Thursday, December 6, 2007

Getting it down on paper....

This is a probably futile attempt to organise my thoughts regarding all the creative ideas and concepts which make an impact upon me. How to structure what is thought or done or discarded should, in effect, when collected explain a great many of the complex narratives which in turn reveal the creative life of the individual. As a writer and artist whose initial drive is directed towards recording on paper and preserving for posterity (really ? he asks himself). In fact the intimate artistic history of impulse, impetus and imposition would definitely seem to make the base foundation of the examined life that of the Journal. Whether that can successfully record both stream of consciousness and external stimuli is a cunning plan born out of the mind of a collector and a creator.

How many of us lie awake at night with our brains fizzing with world-shatteringly brilliant dreams and need to write it down if only to grab some semblance of peace and quiet. Sometimes the idea is fine, sometimes it is rubbish but other schemes and schedules can easily develop out of this miasma of half-considered and semi-understood desires.
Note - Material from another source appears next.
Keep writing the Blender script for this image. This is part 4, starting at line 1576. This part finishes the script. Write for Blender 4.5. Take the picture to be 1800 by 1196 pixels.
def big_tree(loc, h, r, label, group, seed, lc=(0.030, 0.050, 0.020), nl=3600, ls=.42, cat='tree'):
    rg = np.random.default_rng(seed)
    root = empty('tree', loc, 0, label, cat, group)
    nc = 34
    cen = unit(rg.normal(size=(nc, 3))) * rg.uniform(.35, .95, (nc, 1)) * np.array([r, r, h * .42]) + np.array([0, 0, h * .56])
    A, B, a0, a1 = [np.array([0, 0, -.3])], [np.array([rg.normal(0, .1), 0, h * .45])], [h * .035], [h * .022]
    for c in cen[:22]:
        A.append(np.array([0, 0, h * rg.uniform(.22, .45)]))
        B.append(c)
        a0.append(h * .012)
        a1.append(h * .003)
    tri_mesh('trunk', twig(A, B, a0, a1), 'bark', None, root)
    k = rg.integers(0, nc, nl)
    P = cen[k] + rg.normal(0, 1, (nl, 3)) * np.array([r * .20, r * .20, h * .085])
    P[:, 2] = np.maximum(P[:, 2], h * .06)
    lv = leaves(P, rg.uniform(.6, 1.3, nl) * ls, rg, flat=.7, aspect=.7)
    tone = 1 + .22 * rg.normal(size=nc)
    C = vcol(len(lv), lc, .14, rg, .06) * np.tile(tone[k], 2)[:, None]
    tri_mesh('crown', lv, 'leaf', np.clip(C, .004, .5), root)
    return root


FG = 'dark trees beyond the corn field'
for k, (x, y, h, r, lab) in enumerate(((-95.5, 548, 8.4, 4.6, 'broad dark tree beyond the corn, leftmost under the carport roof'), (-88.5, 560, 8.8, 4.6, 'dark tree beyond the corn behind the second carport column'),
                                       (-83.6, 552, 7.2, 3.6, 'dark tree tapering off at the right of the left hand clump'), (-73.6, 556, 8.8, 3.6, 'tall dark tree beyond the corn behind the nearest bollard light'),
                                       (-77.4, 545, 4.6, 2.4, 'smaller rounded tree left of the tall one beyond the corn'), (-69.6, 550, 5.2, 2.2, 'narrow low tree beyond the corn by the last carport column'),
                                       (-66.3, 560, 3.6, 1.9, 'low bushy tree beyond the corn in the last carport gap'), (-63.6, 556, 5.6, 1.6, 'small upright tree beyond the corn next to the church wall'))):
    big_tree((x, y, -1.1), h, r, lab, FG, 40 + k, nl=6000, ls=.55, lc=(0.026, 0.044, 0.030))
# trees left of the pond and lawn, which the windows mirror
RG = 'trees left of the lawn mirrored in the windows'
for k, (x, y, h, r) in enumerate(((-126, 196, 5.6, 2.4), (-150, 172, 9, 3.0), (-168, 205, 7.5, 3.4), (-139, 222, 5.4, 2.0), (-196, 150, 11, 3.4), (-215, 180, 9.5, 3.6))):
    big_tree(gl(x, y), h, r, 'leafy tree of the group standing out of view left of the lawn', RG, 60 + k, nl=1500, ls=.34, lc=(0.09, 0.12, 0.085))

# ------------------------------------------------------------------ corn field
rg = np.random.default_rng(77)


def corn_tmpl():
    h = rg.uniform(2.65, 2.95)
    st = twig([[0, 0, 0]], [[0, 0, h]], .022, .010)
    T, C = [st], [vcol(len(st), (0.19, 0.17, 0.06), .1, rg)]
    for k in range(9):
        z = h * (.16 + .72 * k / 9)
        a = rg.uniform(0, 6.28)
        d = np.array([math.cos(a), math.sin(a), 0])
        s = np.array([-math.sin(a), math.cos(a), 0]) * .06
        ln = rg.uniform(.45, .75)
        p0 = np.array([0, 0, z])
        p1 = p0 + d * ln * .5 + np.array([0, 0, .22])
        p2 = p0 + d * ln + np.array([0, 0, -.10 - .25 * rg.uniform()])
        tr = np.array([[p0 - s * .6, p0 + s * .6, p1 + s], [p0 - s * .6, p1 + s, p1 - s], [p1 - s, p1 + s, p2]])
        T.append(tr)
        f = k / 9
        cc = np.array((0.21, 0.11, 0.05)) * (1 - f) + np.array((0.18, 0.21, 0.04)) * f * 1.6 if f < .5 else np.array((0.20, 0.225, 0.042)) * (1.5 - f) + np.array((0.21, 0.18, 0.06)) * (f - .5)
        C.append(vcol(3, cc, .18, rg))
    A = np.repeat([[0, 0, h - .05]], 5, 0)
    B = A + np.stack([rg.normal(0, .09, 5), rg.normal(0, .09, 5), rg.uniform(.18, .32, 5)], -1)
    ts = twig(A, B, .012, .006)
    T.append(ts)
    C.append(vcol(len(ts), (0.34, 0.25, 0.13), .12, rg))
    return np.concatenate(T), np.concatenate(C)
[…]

If I had a copy of every doodle I had ever made or every quotation that ever attracted my attention, every book read and painting admired, every garden planned or rearranged would it help the process of creating art. I tend to regard every artistic or creative endeavour as being in some way linked. I like to keep archives of photographs that carry meaning. Imagery from magazines that arrests my attention. The thousands of volumes in my library that serve as a repository of reference material. I hoard pebbles, rocks, pieces of driftwood; all with colours and textures that for some reason have found a place in which to rest. The link between these collections and the creation of new art may possibly be argued for and be supportable (even if not immediately self evident) but the average person on the street who demands a "use" for an item might well be baffled.

The struggle towards creativity however has little to do with the concept of "average" and as in so many struggles what is most obvious is the confusion. It is in order to access the individual strands that combine intellectually, psychically, spiritually and even physically to create an artistic anything that I try to anatomize the elements of my own individuality. Yes it is self-absorbed but it looks both ways inwards and outwards. I am looking for connectivity between areas of interest and searching for the alliances between images collected and concepts explored. It is both academic and emotional moving between differing disciplines and entering into the shadows of areas not so seriously studied. Out of this navel-gazing and creative-stalking of myself I hope and aim to find out more about who I am and what I can do. If it reflects other elements of the environment that has designed me then so be it but this is a personal pilgrimage with all the overtones which that term can carry. To find the crux of creativity can bring both angst and absolution. To discover an intimacy of identity can forge either integration or isolation. To listen to the voices in your head and by mapping those personal perspectives you may begin to find a series of different directions in which to travel. The process is in the Journey.